TASK :: Go through the listing and return every line with "scene" in it.

——

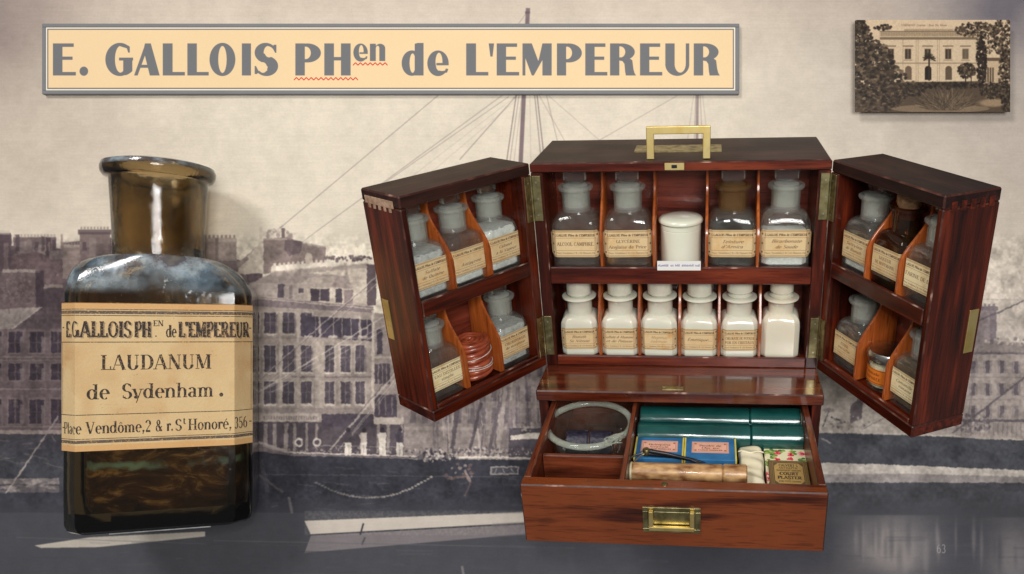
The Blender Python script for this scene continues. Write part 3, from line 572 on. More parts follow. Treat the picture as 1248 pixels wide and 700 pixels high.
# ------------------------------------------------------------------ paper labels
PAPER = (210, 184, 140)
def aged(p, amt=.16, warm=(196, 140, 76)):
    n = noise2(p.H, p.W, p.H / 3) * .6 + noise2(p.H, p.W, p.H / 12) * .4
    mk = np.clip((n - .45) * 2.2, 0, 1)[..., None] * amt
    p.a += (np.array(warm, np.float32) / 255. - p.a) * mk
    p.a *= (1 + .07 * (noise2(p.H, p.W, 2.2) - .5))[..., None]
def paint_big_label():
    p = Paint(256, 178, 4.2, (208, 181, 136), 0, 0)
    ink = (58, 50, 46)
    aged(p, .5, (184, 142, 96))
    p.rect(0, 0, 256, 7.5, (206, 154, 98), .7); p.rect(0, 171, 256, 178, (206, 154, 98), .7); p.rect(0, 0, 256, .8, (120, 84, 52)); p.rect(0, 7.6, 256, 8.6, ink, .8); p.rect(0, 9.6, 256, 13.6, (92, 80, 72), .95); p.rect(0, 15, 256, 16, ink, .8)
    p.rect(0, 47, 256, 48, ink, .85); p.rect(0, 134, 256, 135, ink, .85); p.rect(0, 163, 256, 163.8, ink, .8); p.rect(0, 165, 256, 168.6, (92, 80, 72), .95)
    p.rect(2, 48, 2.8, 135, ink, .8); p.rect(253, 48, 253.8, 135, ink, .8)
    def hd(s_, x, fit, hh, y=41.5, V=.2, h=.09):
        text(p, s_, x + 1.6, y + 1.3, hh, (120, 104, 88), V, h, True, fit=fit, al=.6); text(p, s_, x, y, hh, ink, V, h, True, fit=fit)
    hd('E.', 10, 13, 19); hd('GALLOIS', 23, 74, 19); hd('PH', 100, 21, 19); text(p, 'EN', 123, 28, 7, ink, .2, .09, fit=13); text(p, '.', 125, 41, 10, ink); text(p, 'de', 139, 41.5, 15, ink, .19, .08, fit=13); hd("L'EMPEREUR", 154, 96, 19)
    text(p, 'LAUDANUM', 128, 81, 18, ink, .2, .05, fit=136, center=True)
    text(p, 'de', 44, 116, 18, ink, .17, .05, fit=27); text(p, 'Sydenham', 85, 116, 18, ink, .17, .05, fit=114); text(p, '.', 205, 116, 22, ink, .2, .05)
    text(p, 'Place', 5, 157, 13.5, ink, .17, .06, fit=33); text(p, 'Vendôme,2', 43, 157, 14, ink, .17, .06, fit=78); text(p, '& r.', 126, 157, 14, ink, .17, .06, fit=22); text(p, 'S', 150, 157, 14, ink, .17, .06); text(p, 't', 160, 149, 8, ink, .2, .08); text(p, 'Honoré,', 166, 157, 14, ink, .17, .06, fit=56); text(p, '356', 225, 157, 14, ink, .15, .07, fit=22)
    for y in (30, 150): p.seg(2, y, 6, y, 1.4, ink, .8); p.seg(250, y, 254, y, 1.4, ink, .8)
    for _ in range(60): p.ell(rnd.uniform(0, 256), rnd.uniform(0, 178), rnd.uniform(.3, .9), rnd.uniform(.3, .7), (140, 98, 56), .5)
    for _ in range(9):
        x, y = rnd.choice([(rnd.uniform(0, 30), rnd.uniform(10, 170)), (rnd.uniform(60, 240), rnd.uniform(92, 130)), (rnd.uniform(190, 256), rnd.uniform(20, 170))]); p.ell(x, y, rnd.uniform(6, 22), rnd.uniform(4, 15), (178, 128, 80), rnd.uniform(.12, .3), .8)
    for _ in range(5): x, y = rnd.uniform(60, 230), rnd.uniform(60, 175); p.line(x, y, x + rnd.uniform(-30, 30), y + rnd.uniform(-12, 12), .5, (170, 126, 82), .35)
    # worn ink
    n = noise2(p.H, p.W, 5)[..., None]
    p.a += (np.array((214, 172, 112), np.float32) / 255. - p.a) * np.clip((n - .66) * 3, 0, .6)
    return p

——

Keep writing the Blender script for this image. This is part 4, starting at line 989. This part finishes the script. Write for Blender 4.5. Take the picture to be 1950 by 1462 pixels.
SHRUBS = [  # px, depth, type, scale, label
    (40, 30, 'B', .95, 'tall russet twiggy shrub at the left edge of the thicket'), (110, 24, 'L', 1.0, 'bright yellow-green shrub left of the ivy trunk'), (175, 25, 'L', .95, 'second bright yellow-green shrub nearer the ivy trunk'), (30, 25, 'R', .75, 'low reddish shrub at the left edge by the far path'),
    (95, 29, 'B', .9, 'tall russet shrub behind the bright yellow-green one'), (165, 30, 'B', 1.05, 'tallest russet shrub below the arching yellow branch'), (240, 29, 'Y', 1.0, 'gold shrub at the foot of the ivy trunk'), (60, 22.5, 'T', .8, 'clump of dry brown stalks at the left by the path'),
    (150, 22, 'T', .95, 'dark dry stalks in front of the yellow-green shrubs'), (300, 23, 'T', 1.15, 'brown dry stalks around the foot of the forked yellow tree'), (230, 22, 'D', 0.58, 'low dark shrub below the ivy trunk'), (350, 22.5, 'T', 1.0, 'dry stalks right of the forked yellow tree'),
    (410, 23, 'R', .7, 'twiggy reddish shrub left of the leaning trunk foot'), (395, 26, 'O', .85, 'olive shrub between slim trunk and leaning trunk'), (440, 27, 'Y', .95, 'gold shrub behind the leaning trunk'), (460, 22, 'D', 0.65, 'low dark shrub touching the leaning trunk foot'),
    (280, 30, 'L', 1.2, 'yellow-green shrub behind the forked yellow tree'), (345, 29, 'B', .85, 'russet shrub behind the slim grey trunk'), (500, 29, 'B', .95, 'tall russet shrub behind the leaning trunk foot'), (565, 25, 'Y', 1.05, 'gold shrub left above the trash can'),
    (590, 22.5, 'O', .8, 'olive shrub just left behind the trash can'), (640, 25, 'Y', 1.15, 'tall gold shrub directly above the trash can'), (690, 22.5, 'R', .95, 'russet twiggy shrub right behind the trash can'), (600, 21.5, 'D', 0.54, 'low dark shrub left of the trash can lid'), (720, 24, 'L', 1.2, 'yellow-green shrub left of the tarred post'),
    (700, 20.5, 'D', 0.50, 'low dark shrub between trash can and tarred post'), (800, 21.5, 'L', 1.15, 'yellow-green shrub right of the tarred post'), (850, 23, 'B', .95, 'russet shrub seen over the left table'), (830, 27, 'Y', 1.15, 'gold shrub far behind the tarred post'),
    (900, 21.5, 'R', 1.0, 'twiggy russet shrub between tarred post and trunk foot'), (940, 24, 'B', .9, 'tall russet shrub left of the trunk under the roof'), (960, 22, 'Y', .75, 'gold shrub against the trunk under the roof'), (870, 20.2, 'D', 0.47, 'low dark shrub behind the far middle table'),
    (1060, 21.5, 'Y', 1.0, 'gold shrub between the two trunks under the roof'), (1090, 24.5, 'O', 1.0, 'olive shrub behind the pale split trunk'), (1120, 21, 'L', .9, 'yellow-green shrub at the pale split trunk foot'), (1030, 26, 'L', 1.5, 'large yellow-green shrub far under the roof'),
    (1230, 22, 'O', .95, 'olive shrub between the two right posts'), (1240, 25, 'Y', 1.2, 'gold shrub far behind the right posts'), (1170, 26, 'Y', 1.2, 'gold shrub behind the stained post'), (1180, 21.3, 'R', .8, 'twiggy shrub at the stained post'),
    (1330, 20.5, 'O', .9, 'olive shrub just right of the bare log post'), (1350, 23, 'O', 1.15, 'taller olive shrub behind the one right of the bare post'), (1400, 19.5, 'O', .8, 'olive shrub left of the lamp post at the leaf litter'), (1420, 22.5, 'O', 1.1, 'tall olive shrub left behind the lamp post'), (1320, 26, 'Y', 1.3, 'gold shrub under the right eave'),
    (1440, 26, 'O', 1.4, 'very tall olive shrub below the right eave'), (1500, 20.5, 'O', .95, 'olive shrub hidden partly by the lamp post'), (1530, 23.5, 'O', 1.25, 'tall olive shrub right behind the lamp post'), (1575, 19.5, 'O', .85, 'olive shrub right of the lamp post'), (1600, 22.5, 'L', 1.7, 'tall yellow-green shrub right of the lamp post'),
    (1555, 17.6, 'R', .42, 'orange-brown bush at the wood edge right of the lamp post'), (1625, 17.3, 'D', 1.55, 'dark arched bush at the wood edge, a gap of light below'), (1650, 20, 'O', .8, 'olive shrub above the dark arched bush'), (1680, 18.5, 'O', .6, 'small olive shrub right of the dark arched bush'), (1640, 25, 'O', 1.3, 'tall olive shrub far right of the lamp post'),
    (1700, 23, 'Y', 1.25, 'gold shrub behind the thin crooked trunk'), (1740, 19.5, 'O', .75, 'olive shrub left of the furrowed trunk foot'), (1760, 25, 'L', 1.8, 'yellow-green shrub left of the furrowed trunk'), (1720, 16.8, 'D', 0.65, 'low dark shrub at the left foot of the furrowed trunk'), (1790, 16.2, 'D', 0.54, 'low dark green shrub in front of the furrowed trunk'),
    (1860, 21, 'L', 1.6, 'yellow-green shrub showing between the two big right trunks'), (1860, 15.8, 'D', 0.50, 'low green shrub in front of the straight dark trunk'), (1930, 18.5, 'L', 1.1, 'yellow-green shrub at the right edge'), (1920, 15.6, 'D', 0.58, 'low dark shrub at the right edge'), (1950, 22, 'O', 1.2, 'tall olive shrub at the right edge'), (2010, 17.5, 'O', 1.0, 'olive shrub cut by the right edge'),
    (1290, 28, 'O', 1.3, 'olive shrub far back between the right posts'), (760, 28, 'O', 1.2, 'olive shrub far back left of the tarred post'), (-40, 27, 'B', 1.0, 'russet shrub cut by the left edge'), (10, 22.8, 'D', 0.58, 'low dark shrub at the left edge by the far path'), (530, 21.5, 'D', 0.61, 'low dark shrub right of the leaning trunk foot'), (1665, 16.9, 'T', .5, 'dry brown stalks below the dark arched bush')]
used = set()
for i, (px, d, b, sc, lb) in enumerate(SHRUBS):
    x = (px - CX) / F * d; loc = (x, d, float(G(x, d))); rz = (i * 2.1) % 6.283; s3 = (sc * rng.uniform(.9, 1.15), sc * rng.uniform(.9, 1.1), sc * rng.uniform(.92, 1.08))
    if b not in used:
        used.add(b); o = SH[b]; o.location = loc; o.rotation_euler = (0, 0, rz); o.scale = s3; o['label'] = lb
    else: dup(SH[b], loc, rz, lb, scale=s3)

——

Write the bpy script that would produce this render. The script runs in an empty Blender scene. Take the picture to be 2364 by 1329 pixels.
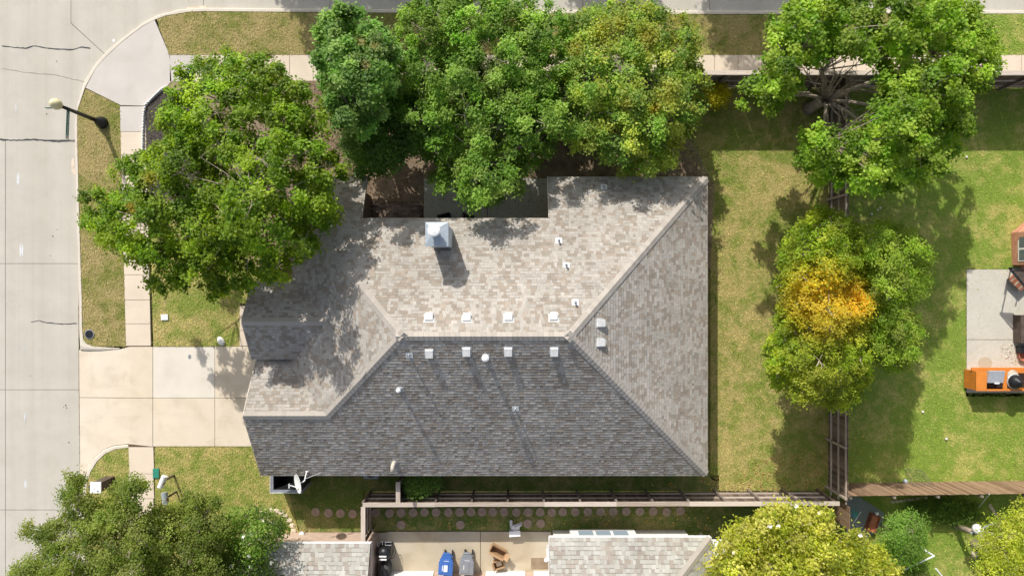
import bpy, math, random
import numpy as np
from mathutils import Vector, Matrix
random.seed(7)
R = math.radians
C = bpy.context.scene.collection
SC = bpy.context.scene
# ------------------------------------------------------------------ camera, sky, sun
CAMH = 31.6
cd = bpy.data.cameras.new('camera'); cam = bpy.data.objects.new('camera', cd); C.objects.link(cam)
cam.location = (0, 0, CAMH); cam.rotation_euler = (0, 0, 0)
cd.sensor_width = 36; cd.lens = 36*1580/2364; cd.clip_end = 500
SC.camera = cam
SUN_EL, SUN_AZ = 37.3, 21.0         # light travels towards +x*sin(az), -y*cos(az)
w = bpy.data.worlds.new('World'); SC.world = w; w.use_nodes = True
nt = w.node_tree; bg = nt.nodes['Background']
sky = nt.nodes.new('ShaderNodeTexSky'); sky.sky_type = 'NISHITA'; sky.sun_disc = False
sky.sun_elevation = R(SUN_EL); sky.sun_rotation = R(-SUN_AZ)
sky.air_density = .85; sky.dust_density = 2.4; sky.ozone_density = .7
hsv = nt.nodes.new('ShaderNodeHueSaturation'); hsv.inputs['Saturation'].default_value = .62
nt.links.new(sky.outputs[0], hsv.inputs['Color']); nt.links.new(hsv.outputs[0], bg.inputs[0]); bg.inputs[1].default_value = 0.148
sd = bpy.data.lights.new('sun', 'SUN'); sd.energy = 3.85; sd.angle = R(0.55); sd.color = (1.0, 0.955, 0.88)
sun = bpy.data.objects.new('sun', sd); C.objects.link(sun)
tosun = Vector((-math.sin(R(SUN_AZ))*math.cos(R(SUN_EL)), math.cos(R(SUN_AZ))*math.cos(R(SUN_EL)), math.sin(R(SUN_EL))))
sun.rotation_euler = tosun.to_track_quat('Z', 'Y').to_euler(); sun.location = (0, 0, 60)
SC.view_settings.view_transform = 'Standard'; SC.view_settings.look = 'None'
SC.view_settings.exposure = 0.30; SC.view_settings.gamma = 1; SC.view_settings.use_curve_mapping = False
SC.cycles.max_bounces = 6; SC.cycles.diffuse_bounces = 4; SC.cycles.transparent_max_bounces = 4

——

RESPONSE TO THE EXERCISE ::
The Blender Python script for this scene continues. Write part 3, from line 572 on. More parts follow. Treat the picture as 1248 pixels wide and 700 pixels high.
Write the bpy script that would produce this render. The script runs in an empty Blender scene. Take the picture to be 2364 by 1329 pixels.
C = bpy.context.scene.collection
SC = bpy.context.scene